▶ _TASK BRIEF_:
Find the word "wide" in the material below and gather every line that contains it.

▶ _DATASET EXCERPT_:
((

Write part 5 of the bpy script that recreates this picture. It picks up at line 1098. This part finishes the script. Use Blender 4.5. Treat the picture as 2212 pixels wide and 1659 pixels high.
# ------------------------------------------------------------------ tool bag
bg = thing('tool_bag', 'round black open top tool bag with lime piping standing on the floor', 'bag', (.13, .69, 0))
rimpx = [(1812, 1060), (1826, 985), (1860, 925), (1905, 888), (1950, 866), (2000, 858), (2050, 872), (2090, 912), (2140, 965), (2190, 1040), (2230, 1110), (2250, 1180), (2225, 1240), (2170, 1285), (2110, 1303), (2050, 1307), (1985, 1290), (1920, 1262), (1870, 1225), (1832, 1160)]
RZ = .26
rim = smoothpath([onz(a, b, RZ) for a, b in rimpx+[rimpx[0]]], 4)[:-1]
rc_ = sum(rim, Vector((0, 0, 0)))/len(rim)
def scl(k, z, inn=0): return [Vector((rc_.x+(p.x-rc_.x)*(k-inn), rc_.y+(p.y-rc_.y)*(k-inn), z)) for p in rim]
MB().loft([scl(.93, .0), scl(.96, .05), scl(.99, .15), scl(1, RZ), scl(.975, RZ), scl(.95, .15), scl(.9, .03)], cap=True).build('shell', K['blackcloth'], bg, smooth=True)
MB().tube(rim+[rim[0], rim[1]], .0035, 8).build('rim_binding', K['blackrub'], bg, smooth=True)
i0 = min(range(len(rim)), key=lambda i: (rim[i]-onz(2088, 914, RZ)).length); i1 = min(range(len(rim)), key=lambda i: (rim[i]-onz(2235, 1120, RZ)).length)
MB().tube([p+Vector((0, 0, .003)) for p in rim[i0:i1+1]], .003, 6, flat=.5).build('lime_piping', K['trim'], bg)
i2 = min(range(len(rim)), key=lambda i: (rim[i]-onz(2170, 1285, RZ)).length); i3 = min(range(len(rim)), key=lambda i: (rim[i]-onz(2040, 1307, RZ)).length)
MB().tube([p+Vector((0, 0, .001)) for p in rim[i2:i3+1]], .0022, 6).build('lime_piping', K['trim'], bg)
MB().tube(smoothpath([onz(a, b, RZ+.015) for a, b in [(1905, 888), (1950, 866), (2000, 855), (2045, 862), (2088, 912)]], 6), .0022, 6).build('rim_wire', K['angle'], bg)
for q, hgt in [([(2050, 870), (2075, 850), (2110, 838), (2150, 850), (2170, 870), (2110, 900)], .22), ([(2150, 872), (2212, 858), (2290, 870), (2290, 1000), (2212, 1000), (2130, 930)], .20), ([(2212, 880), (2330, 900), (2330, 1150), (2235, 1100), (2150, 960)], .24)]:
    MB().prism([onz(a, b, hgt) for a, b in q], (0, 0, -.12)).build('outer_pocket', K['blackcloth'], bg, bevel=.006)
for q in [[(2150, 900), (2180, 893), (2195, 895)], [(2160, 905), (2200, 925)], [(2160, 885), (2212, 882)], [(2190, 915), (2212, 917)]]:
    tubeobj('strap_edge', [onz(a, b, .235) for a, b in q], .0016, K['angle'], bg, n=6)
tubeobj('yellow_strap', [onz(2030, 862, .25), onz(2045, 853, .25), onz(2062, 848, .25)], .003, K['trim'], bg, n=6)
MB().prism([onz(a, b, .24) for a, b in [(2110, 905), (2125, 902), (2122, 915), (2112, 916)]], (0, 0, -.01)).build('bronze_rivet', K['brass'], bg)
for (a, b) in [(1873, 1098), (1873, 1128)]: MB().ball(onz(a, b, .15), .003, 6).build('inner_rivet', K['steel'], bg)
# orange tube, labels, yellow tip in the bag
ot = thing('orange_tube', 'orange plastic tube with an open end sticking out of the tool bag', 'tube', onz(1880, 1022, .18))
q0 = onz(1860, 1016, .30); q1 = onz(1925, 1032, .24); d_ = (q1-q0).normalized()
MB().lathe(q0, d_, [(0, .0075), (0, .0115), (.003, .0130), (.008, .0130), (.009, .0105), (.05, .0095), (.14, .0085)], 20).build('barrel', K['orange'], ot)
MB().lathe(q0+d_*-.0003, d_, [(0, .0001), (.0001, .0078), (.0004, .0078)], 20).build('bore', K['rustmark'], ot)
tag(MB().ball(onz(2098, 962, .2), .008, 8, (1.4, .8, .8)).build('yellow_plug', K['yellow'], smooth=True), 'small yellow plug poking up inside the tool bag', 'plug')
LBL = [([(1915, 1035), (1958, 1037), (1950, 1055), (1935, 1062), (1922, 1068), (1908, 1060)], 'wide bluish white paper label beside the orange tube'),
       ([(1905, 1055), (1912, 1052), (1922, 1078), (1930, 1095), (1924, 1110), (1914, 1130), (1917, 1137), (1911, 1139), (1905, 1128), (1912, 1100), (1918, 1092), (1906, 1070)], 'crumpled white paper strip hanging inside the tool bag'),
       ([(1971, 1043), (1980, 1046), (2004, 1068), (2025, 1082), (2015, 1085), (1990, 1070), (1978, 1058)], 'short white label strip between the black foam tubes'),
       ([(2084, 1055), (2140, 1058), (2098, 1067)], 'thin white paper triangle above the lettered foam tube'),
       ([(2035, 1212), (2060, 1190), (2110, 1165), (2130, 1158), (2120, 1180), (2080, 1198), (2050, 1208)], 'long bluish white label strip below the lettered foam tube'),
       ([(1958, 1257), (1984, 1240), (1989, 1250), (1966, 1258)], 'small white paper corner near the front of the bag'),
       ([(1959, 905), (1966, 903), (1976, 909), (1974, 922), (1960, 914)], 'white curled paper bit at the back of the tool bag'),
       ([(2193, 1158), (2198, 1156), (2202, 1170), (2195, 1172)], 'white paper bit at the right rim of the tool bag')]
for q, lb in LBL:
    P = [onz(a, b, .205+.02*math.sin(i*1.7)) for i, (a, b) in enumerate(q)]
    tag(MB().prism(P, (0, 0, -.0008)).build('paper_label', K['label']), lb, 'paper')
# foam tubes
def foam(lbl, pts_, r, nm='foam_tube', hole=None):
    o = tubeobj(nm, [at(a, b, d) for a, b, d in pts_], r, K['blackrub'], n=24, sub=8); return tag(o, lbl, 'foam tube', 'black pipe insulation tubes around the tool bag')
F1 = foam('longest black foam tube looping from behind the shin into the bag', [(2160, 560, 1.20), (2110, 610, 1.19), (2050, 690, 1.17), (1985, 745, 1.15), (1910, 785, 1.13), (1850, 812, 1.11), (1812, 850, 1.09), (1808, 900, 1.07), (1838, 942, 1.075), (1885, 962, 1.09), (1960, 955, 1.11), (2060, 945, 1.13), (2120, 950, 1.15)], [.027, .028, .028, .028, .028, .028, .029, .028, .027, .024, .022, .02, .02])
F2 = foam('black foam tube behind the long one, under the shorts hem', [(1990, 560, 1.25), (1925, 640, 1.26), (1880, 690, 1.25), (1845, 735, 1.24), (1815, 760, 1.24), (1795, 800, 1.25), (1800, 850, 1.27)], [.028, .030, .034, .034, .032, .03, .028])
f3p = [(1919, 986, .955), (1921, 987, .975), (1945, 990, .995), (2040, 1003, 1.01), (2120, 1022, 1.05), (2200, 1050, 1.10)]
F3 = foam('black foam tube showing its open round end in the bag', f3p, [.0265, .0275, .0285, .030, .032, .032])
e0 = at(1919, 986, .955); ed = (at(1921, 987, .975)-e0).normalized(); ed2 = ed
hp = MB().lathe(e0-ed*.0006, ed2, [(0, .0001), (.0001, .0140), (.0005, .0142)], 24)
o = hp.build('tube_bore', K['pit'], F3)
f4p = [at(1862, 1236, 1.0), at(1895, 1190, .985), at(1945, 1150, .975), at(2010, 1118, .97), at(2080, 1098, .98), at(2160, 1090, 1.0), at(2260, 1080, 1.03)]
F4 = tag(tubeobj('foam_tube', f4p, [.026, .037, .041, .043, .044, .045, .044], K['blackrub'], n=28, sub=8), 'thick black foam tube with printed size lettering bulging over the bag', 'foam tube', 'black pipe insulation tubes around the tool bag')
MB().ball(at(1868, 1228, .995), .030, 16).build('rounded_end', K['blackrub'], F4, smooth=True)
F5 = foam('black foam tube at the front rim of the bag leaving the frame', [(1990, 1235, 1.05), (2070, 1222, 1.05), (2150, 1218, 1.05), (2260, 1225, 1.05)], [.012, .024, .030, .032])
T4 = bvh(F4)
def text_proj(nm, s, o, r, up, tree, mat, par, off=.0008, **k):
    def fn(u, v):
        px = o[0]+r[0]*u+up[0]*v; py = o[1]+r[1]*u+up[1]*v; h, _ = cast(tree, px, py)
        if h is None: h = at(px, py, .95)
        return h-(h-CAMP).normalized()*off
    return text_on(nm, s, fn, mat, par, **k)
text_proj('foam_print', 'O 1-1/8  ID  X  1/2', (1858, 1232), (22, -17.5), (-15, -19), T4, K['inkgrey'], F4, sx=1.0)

))

▶ _FULL ANSWER_:
Write part 5 of the bpy script that recreates this picture. It picks up at line 1098. This part finishes the script. Use Blender 4.5. Treat the picture as 2212 pixels wide and 1659 pixels high.
LBL = [([(1915, 1035), (1958, 1037), (1950, 1055), (1935, 1062), (1922, 1068), (1908, 1060)], 'wide bluish white paper label beside the orange tube'),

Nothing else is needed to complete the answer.